Cracking the Cosmic Code with Machine Learning
The sheer amount of data SPHEREx will collect is staggering. Imagine a cosmic phone book listing hundreds of millions of galaxies, with information on their position, brightness, and chemical composition. Processing all this information and making sense of it is where the Arizona Cosmology Lab comes in.
Former U of A postdoctoral student Yosuke Kobayashi developed a complex mathematical model capable of filtering SPHEREx’s galaxy data, separating the cosmic wheat from the chaff. His model pinpoints the essential features in galaxy clustering while discarding less relevant noise—an essential step in understanding the universe’s inflationary origins.
But developing equations is one thing—turning them into high-speed, intelligent software is another. To bridge that gap, the Arizona Cosmology Lab turned to machine learning and neural networks to accelerate data processing.
“Computational speed has always been a bottleneck when predicting what we see in the universe,” Eifler explains. “Now we’re training a neural network to take these complex equations and make them run much, much faster. What used to take days or weeks can now be done in hours.”
Thanks to the University of Arizona’s state-of-the-art high-performance computing system, these massive calculations are possible. The lab’s neural networks will help crunch the data coming from SPHEREx, revealing patterns that will refine cosmological models and test bold new theories about the origins of space and time.
The Dawn of a New Era in Cosmology
Once SPHEREx settles into its orbital routine and begins transmitting data back to Earth, the Arizona Cosmology Lab’s work will enter its most exciting phase. The team will sift through mountains of information, seeking to constrain cosmological models and answer the ultimate question: What happened at the very beginning?
Will SPHEREx confirm current models of cosmic inflation, or will it find unexpected anomalies that challenge what we think we know? Could it uncover new clues about dark matter’s nature, or shed light on where the universe is headed next?
For Krause, Eifler, and their colleagues, the possibilities are thrilling. “This is why we do what we do,” Krause says. “SPHEREx gives us a new lens to look at the deepest questions about existence.”
A Telescope for Everyone
One of the most exciting aspects of SPHEREx is that its data will be public.
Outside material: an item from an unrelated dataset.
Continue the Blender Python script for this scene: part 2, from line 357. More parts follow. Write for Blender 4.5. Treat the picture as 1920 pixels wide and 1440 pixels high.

Scientists across the world will have access to this cosmic treasure trove, enabling them to explore their own questions and make new discoveries.
By scanning the entire sky in both the visible and infrared, SPHEREx is collecting a data set that will serve not just its mission goals, but a whole generation of astronomers and astrophysicists.
“This is a telescope for everyone,” Krause says. “Whether you’re studying galaxies at the edge of the universe or icy bodies in our solar system, SPHEREx will have something for you.”
Why It Matters
In the grand scheme of things, understanding the first trillionth of a second after the Big Bang might seem esoteric. But these insights ripple through everything—from how we understand fundamental physics, to how we frame our place in the universe.
SPHEREx is not just a telescope. It’s a time machine, a detective, and a cosmic cartographer all rolled into one. It’s a mission that could tell us not only where we came from, but also where we might be going.
As SPHEREx embarks on its journey, our species takes another step toward answering questions that have haunted humanity for millennia: What is our place in the cosmos? How did it all begin?
And thanks to this small, unassuming satellite quietly orbiting above us, we may soon know a little more about the answer.